Transcribe the lines from the start of the data below through the line with "var uv := PackedVector2Array()", word for word and nothing more.
—————
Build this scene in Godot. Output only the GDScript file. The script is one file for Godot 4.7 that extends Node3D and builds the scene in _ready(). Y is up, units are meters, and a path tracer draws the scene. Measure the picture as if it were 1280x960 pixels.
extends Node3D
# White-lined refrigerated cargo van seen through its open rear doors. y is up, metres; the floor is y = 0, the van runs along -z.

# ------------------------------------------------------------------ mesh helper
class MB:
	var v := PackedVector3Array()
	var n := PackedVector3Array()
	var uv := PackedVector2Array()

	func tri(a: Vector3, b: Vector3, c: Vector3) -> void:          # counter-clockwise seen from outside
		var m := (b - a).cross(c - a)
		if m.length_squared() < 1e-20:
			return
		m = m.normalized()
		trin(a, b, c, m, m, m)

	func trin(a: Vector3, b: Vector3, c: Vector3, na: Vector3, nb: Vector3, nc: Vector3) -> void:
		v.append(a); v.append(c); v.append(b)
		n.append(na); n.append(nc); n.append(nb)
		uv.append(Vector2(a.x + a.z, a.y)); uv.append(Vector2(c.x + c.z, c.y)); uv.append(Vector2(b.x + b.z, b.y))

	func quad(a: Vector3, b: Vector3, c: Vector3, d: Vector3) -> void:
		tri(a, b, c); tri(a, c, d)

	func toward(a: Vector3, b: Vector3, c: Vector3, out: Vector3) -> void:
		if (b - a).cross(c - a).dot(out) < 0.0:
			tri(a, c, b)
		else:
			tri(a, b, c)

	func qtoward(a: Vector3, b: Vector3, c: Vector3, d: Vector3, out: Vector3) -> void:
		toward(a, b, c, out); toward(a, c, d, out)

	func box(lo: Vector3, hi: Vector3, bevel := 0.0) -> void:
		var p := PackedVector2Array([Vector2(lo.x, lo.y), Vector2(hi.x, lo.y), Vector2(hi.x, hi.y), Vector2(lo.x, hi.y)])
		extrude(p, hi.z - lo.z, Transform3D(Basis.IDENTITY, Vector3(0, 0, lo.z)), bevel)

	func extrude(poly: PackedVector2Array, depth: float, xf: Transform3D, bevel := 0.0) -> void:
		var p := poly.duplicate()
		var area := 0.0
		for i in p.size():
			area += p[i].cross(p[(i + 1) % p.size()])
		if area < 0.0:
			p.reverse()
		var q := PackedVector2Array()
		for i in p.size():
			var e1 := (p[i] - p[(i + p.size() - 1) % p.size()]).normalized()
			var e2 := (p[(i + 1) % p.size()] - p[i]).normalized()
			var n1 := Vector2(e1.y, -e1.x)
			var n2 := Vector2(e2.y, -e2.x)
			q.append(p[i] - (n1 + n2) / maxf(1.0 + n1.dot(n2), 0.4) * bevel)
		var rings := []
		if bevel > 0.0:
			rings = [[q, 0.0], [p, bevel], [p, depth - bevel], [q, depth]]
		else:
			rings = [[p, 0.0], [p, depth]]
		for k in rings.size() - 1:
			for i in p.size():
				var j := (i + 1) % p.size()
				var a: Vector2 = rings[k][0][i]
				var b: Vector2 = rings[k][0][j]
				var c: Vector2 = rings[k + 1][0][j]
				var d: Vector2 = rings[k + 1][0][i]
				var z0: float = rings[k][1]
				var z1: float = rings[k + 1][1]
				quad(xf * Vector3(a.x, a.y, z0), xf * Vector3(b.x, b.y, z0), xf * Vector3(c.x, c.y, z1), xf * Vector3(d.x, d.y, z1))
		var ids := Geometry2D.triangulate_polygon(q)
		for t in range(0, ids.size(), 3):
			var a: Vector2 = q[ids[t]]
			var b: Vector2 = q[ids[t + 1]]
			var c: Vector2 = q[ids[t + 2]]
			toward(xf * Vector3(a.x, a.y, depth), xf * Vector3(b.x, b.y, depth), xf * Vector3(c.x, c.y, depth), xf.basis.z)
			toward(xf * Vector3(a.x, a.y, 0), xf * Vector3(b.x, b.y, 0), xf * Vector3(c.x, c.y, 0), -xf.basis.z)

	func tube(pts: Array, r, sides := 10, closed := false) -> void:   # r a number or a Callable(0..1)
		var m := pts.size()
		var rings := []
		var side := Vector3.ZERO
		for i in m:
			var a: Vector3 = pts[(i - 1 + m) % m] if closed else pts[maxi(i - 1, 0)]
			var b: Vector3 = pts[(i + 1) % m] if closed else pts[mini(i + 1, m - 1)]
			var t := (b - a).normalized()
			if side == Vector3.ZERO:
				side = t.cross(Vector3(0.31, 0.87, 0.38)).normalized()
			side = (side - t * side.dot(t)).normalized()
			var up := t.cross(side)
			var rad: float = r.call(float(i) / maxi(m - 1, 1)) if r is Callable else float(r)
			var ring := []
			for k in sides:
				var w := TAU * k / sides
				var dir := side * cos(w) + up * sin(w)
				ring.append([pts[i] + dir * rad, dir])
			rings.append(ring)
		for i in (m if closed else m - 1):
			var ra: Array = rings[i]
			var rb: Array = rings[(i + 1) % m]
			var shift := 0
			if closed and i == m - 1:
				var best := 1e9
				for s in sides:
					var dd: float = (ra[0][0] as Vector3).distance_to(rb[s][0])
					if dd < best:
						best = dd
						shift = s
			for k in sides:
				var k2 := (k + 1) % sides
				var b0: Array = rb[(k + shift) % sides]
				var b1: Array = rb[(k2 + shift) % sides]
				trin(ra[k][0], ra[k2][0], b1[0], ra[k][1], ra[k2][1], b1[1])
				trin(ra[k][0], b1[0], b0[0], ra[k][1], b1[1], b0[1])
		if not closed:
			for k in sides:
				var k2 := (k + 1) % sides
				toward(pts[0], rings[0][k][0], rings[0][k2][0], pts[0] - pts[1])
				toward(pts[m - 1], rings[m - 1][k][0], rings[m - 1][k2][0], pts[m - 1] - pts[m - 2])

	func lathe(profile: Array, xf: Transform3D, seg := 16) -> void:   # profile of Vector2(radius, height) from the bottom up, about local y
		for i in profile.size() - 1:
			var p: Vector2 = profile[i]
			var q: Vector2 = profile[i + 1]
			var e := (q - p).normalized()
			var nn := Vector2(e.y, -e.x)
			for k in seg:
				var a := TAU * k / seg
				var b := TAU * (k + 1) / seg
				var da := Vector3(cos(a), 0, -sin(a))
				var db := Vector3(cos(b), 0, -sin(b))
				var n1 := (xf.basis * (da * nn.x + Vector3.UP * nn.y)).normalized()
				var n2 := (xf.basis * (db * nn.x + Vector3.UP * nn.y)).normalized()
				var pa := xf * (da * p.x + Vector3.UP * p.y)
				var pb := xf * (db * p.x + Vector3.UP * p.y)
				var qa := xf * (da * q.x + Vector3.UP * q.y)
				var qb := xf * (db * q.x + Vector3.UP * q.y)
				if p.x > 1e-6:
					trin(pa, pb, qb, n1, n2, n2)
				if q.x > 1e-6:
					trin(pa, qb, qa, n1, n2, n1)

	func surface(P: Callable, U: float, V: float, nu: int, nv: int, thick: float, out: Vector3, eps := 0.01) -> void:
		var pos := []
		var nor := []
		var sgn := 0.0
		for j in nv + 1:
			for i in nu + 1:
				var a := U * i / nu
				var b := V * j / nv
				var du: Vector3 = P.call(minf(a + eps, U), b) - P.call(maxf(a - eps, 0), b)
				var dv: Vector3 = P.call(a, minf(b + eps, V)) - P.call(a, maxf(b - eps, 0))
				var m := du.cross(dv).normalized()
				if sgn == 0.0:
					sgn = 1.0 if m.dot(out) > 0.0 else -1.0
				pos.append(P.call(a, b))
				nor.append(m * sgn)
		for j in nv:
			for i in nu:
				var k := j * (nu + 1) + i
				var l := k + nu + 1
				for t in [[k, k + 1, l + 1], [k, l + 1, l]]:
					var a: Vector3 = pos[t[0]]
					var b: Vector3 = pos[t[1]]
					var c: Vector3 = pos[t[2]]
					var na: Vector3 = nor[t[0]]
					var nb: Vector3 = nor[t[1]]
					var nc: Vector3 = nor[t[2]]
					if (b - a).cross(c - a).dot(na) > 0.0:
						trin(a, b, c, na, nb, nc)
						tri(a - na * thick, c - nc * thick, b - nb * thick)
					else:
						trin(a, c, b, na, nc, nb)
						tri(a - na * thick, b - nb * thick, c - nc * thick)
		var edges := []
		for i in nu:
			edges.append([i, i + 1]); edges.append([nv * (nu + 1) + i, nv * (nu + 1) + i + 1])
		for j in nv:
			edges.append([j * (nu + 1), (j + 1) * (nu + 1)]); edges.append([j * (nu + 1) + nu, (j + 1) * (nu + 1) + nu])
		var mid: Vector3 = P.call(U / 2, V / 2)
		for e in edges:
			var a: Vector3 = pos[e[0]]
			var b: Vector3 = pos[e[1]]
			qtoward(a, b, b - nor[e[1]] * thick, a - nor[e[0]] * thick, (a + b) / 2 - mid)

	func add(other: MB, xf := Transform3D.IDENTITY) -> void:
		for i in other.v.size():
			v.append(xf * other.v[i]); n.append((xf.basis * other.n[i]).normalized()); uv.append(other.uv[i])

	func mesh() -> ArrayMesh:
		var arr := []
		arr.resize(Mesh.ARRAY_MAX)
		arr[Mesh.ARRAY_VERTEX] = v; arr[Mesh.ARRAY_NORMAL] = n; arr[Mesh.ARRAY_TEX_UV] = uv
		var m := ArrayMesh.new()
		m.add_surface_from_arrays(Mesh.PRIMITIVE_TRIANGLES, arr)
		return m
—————
ANSWER FOR THIS EXERCISE ::
Build this scene in Godot. Output only the GDScript file. The script is one file for Godot 4.7 that extends Node3D and builds the scene in _ready(). Y is up, units are meters, and a path tracer draws the scene. Measure the picture as if it were 1280x960 pixels.
extends Node3D
# White-lined refrigerated cargo van seen through its open rear doors. y is up, metres; the floor is y = 0, the van runs along -z.

# ------------------------------------------------------------------ mesh helper
class MB:
	var v := PackedVector3Array()
	var n := PackedVector3Array()
	var uv := PackedVector2Array()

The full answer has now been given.